Material/Technique:
dress sewn in red taffeta with a black lace over-layer has an underskirt made of colored ruffles in purple, blue, white, green, and magenta taffeta with a metal back zipper and sleeve detail made of metal hooks and elastic-string
Physical description:
Dress sewn of red taffeta with a black lace over-layer has a fitted bodice with a sweatheart neckline, a back zipper, long sleeves open along the inner arm with a laced-up sleeve detail made of metal hooks and elastic-string and a triangular extension that ends in a loop to be looped over a finger, the full outerskirt has a high slit at front center. An underskirt made of colored taffeta ruffles in purple, blue, white, green, and magenta is revealed during dancing.
Content description:
This is a dress that “Fei Ying” wore as part of the costume for her signature dance. See images of Fei Ying in costume, performing. Mary Young was born in the late 1920s in Hanford, CA, and raised in Visalia.
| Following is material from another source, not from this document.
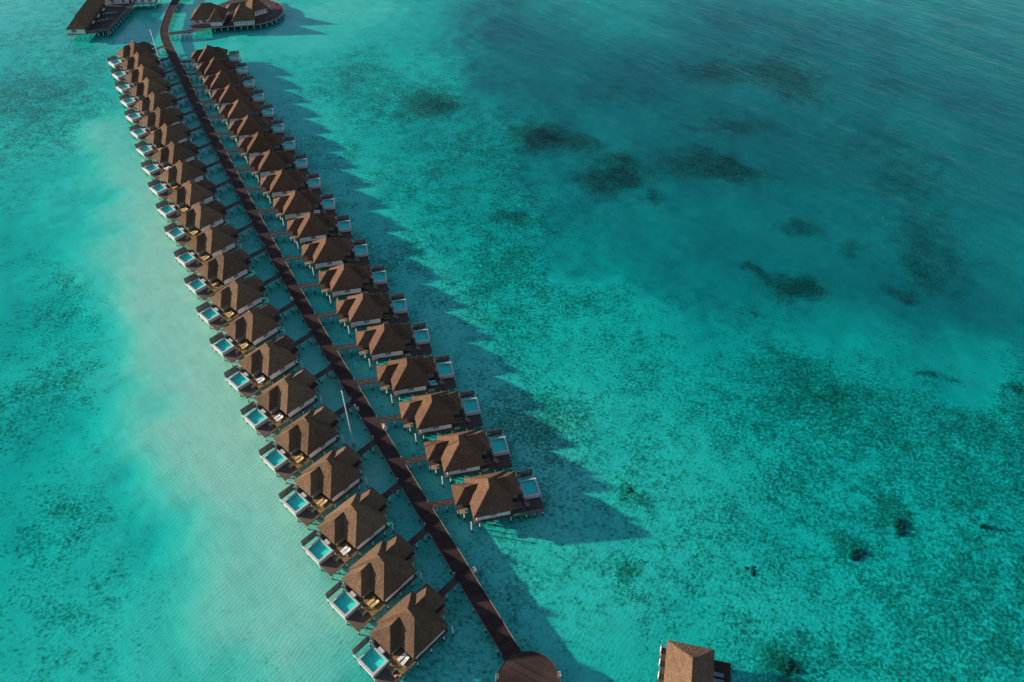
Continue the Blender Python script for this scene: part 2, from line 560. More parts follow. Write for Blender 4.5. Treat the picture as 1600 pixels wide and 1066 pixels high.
COVER = [  # photo x, y, how much of the bottom is coral, rubble and weed
    (280, 650, .0), (330, 560, .0), (250, 450, .0), (200, 300, .0), (400, 760, .0), (450, 900, .03), (300, 850, .02), (230, 560, .0), (350, 680, .0), (200, 400, .03), (380, 900, .03), (230, 750, .02), (300, 960, .08), (60, 620, .34), (90, 830, .36),
    (30, 900, .32), (100, 480, .33), (60, 150, .48), (120, 200, .46), (20, 220, .44), (40, 300, .2), (100, 330, .18), (20, 420, .2), (60, 60, .35),
    (200, 1000, .2), (60, 1000, .32), (430, 1000, .42), (490, 1030, .42), (370, 1030, .2), (150, 720, .2), (160, 560, .2), (140, 900, .25), (200, 800, .12),
    (560, 760, .15), (480, 560, .2), (380, 380, .3), (300, 150, .15), (225, 50, .12), (440, 60, .1), (620, 20, .15), (560, 830, .1), (690, 980, .3),
    (500, 200, .35), (560, 120, .42), (600, 220, .36), (640, 300, .36), (700, 250, .46), (620, 350, .30), (700, 330, .46), (720, 420, .40), (660, 470, .3),
    (770, 420, .55), (810, 430, .52), (880, 480, .45), (900, 420, .2), (760, 540, .3), (830, 520, .42), (930, 520, .45), (1020, 600, .48),
    (1150, 600, .48), (1280, 600, .56), (1400, 640, .54), (1500, 650, .56), (1590, 680, .58), (1100, 540, .15), (1300, 520, .1), (1500, 560, .1),
    (900, 580, .38), (850, 640, .36), (800, 680, .40), (830, 740, .42), (900, 720, .34), (900, 790, .28), (960, 770, .35), (1000, 680, .40), (1100, 680, .42),
    (1060, 760, .30), (1000, 830, .28), (950, 880, .30), (960, 900, .45), (1100, 850, .30), (1200, 780, .42), (1300, 760, .42), (1400, 800, .44), (1500, 850, .44),
    (1350, 880, .46), (1250, 900, .42), (1200, 960, .36), (1100, 950, .38), (1350, 980, .48), (1500, 980, .48), (1580, 900, .50), (1580, 1050, .45), (1000, 960, .34),
    (900, 960, .25), (880, 1040, .2), (980, 1050, .32), (1230, 1030, .5), (790, 880, .35), (720, 900, .30),
    (800, 60, .15), (1000, 150, .2), (1000, 380, .1), (1200, 400, .15), (1400, 100, .2), (1550, 250, .2), (1100, 300, .15), (1500, 450, .2), (850, 10, .1)]
PATCH = [  # darker coral patches: photo x, y, half-width, half-height, strength
    (675, 163, 46, 17, .9), (850, 208, 46, 20, 1.1), (918, 214, 24, 15, .6), (962, 265, 52, 28, 1.15), (1030, 302, 22, 14, .7), (1095, 243, 80, 28, .9),
    (1165, 262, 50, 18, .6), (1150, 183, 75, 20, .6), (1250, 346, 36, 13, .7), (1331, 376, 26, 15, .7), (1190, 413, 20, 12, .8), (1258, 437, 52, 26, 1.15),
    (1402, 450, 30, 14, .8), (1430, 250, 100, 60, .45), (1450, 370, 75, 60, .55), (1460, 430, 45, 32, .5), (1215, 90, 70, 35, .5), (1240, 130, 50, 30, .5), (1110, 103, 60, 18, .6),
    (1390, 125, 60, 22, .45), (980, 140, 50, 26, .4), (1475, 590, 14, 7, 1.0), (1585, 605, 22, 8, .9), (808, 335, 30, 12, .6), (1183, 488, 7, 4, .8),
    (1225, 1035, 36, 24, .7), (1335, 868, 30, 24, .6), (1407, 815, 18, 26, .7), (985, 775, 22, 12, .7), (1300, 610, 60, 14, .4), (975, 905, 26, 18, .5),
    (1090, 1085, 30, 20, .5), (60, 590, 60, 60, .14), (95, 820, 70, 60, .14), (840, 660, 60, 40, .3), (100, 440, 40, 22, .4), (160, 75, 60, 20, .3)]


def field(table, X, Y, z, soft):
    num = np.zeros_like(X)
    den = np.zeros_like(X)
    for x, y, v in table:
        p = gp(x, y, z)
        w = 1.0 / ((X - p[0]) ** 2 + (Y - p[1]) ** 2 + soft ** 2) ** 1.6
        num += w * v
        den += w
    return num / den


def axis(lo, hi, step, far):
    a = list(np.arange(lo, hi + step * 0.5, step))
    d = step
    q = a[-1]
    while q < far:
        d *= 1.6
        q += d
        a.append(q)
    d = step
    q = a[0]
    while q > -far:
        d *= 1.6
        q -= d
        a.insert(0, q)
    return np.array(a)


def seabed():
    xs = axis(-290, 290, 1.0, 2900)
    ys = axis(40, 440, 1.0, 2900)
    X, Y = np.meshgrid(xs, ys)
    wx = X + (fbm(X * 0.05, Y * 0.05) - 0.5) * 26
    wy = Y + (fbm(X * 0.05 + 40, Y * 0.05 + 11) - 0.5) * 26
    D = np.clip(field(DEPTH, wx, wy, -1.0, 11.0), 0.3, 2.6)
    D = D * np.clip(0.12 + 0.88 * D, 0, 1)
    # the sandbank that runs along the outer side of the left row
    bank = np.array([gp(x, y, -0.3) for x, y in ((185, 215), (205, 290), (238, 370), (270, 450), (305, 540), (345, 640), (395, 740), (455, 860), (500, 960))])
    db = np.full_like(wx, 1e9)
    for a, b in zip(bank[:-1], bank[1:]):
        r = b - a
        t = np.clip(((wx - a[0]) * r[0] + (wy - a[1]) * r[1]) / (r @ r), 0, 1)
        db = np.minimum(db, np.hypot(wx - a[0] - t * r[0], wy - a[1] - t * r[1]))
    sb = np.clip((db - 1) / 34, 0, 1)
    sb = sb * sb * (3 - 2 * sb)
    core = 0.29 + 0.25 * np.clip((wy - 215) / 90, 0, 1) + 0.12 * np.clip((110 - wy) / 40, 0, 1)
    D = D * sb + core * (1 - sb)
    # the deep lagoon on the right, beyond its sandy slope
    edge = np.array([gp(x, y, -2.0) for x, y in ((640, -120), (680, 0), (715, 90), (750, 190), (800, 300), (860, 375), (960, 440), (1090, 500), (1250, 545), (1420, 572), (1620, 600), (1900, 640))])
    dist = np.full_like(wx, 1e9)
    sgn = np.ones_like(wx)
    for a, b in zip(edge[:-1], edge[1:]):
        r = b - a
        t = np.clip(((wx - a[0]) * r[0] + (wy - a[1]) * r[1]) / (r @ r), 0, 1)
        d = np.hypot(wx - a[0] - t * r[0], wy - a[1] - t * r[1])
        cr = r[0] * (wy - a[1]) - r[1] * (wx - a[0])
        near = d < dist
        sgn = np.where(near, np.sign(cr), sgn)
        dist = np.minimum(dist, d)
    dist = dist * sgn
    s1 = np.clip((dist + 10) / 52, 0, 1)
    s1 = s1 * s1 * (3 - 2 * s1)
    far_ = np.clip((wy - 300) / 140, 0, 1)
    lagoon = (5.1 - 3.3 * far_ * far_ + (fbm(X * 0.018 + 3, Y * 0.018 + 8) - 0.5) * 3.0)
    D = D * (1 - s1) + np.maximum(lagoon, 2.2) * s1
    C = field(COVER, wx, wy, -1.0, 6.0)
    px = X + (fbm(X * 0.12, Y * 0.12, 5) - 0.5) * 13
    py = Y + (fbm(X * 0.12 + 31, Y * 0.12 + 7, 5) - 0.5) * 13
    for x, y, rx, ry, st in PATCH:
        p = gp(x, y, -2.0)
        a, b = gp(x + rx, y, -2.0), gp(x, y - ry, -2.0)
        ex, ey = abs(a[0] - p[0]), abs(b[1] - p[1])
        q = ((px - p[0]) / ex) ** 2 + ((py - p[1]) / ey) ** 2
        C += st * 0.80 * np.exp(-(q ** 1.15) * 1.0)
    C += (fbm(X * 0.06 + 5, Y * 0.06 + 3, 5) - 0.5) * 0.34 * np.clip(C * 3, 0.1, 1)
    C = np.clip(C * (0.25 + 0.75 * sb), 0, 1.4)
    Z = -np.maximum(D * (1 + (fbm(X * 0.03 + 9, Y * 0.03) - 0.5) * 0.35), 0.16)
    Z += (fbm(X * 0.45, Y * 0.45) - 0.5) * 0.5 * np.clip(C, 0, 1) + np.clip(C - 0.7, 0, 0.6) * 0.5
    Z = np.minimum(Z, -0.15)
    ny, nx = X.shape
    co = np.stack([X, Y, Z], -1).reshape(-1, 3)
    i = np.arange(ny * nx).reshape(ny, nx)
    f = np.stack([i[:-1, :-1], i[:-1, 1:], i[1:, 1:], i[1:, :-1]], -1).reshape(-1, 4)
    me = bpy.data.meshes.new('seabed')
    me.vertices.add(len(co))
    me.vertices.foreach_set('co', co.ravel())
    me.loops.add(f.size)
    me.loops.foreach_set('vertex_index', f.ravel().astype(np.int32))
    me.polygons.add(len(f))
    me.polygons.foreach_set('loop_start', np.arange(0, f.size, 4, dtype=np.int32))
    me.polygons.foreach_set('use_smooth', np.ones(len(f), dtype=bool))
    ad = me.attributes.new('lagoon', 'FLOAT', 'POINT')
    ad.data.foreach_set('value', s1.ravel().astype(np.float32))
    at = me.attributes.new('reef', 'FLOAT', 'POINT')
    at.data.foreach_set('value', C.ravel().astype(np.float32))
    me.update()
    me.validate()
    me.materials.append(M['seabed'])
    struct(put('seabed', me))


seabed()
struct(MB().box(-2800, 2800, -2800, 2800, -30, 0).build('sea', M['sea']))

# ------------------------------------------------------------------ the jetty
JZ = 2.0
JE = [((788.8, 1030.7), (814.2, 1018.5)), ((738.1, 946.3), (766.0, 939.0)), ((685.7, 860), (717.6, 860)), ((589.8, 700), (619.8, 700)), ((430, 420), (453.5, 420)),
      ((296.6, 160), (313.5, 160)), ((281.3, 125.3), (297.0, 124.0)), ((259.7, 81.3), (274.5, 80.0)), ((249.4, 55), (263.5, 51.3)), ((253.4, 35.6), (266.5, 30.9)),
      ((270, 0), (279.5, 0)), ((290, -20), (298, -20))]
JM = [(gp(*a, JZ) + gp(*b, JZ)) / 2 for a, b in JE]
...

She took on the stage name “Fei Ying” when she began her career as an exotic dancer at the Forbidden City in San Francisco. She went on to be a featured performer at Fong Wan’s Oakland nightclub the New Shanghai Terrace Bowl, the only Chinese nightclub with vaudeville acts and Chinese entertainment in the East Bay in the 1940s. She toured extensively and headlined at venues throughout the West Coast and Pacific Northwest during the 1940s. The costume she wore for her signature act, the fans she used during her fan dance, and the photographs that document her performances will allow OMCA to tell her story and the story of the Chinese nightclubs of the San Francisco Bay Area. According to the Gap Analysis, OMCA will prioritize “objects which fill gaps in our ability to tell the stories of the diverse peoples and cultures of California, their identities and the dynamics of power between and among them, and help underrepresented groups find and tell their own stories.”